Most characters in the media, as we know, are strangely devoid of the trait we call ego, yet even still there was some consternation to be heard about Palmer’s comparative assessment of journalistic merit. “Tony Jones is not even the best journalist in his own household,” someone quipped at The Australian’s daily editorial meeting, which was wryly amusing and deliberately no slight at all given Jones is married to Sarah Ferguson of Four Corners, 7.30, Killing Season and Hitting Home fame.
Truth was that Palmer got an easy ride from the ABC. He was an irritant on the conservative side of politics, a breakaway whose barbs were indulged rather than questioned. And the self-declared billionaire portrayed himself as a victim of the evil Murdoch empire. He even claimed green credentials by staging a photo op with Al Gore. So by hurting Tony Abbott, attacking Rupert Murdoch and pretending to save the planet, Palmer endeared himself to Auntie, even though he was a former National Party operative and would-be coal magnate who had fallen out with the Queensland LNP because it wouldn’t do his commercial bidding.
Late in 2013 The Australian’s Gold Walkley-winning journalist Hedley Thomas became frustrated. He was reporting on holes in Palmer’s claims and problems in his business empire, yet watched the Palmer United Party founder and leader sail through ABC interviews where he wasn’t pressed. “While spruiking his madcap plans to stimulate the economy, he was not asked to explain anything of his own apparent failure to currently operate any profitable business in Queensland (his nickel refinery in Townsville and resort at Coolum seem to be sinking like the Titanic),” wrote a prescient Thomas, detailing his annoyance. It was as though the ABC interviewers hadn’t even read Thomas’s reports. Instead, Palmer sat, like Lord Muck, at Mark Scott’s table at the Parliamentary Press Gallery’s Midwinter Ball. We only need to ask how we think the ABC might have reported all these revelations if Palmer had remained with the LNP and turned up at parliament in a Rolls Royce to serve as a billionaire government backbencher.

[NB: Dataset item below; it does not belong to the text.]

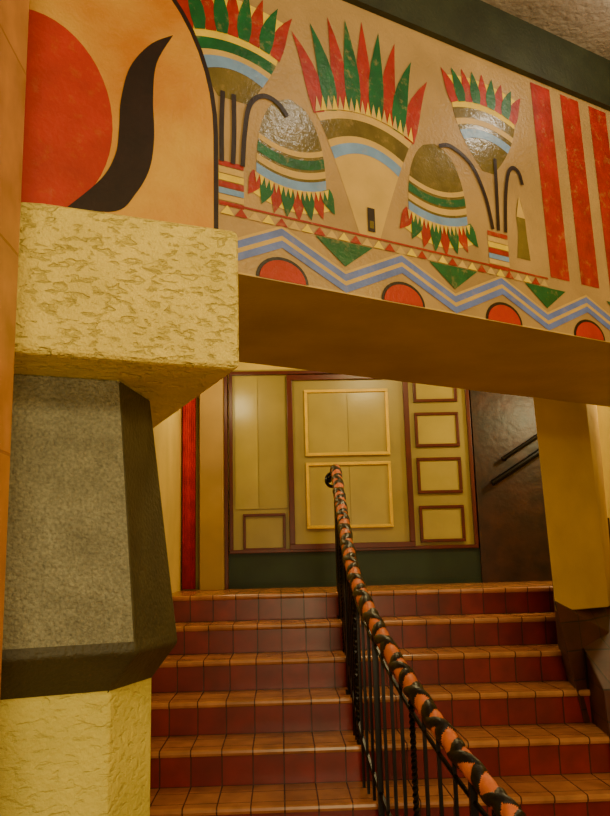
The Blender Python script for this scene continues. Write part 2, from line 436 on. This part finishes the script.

Still, slowly the ABC, and 7.30’s Conor Duffy in particular, began to follow up on some of Thomas’s revelations. A month after the ball, in July 2014, Palmer granted another ABC interview, this time to Ferguson on 7.30. When she pushed the Member for Fairfax on allegedly unauthorised use of one company’s funds for his political campaigning, he stormed out. “Well I’m not answering any more for you,” he snapped, perhaps regretting he’d agreed to an interview with the woman married to the man he considers Australia’s best journalist.
He did the same five months later on Lateline, with Emma Alberici. Baiting Clive has now become a national sport. His absurdities about Chinese spies and media conspiracies have been laid bare, and many journalists have started to realise that the proper management of his companies and questions about entitlements owed to workers axed from his Townsville nickel refinery are of more interest to the public than his silly political jibes.
And so Clive was back with Jones on Wednesday night’s Lateline with the host probing why the refinery had been able to funnel upwards of $10 million into Palmer’s political party while the business was descending into administration. Jones pushed Palmer on whether he had used a pseudonym when allocating company funds or whether he would personally guarantee the entitlements of workers, all to no avail. “You’re just reading Hedley Thomas,” was Palmer’s retort. And he was clearly on the money.
Lisa Wilkinson, too, sparred with Palmer on Nine’s Today last week. We look forward to more scrutiny as this political juggernaut runs out of control. And we feel we can give the PUP boss one assurance — all his interviewers will have been reading Hedley Thomas.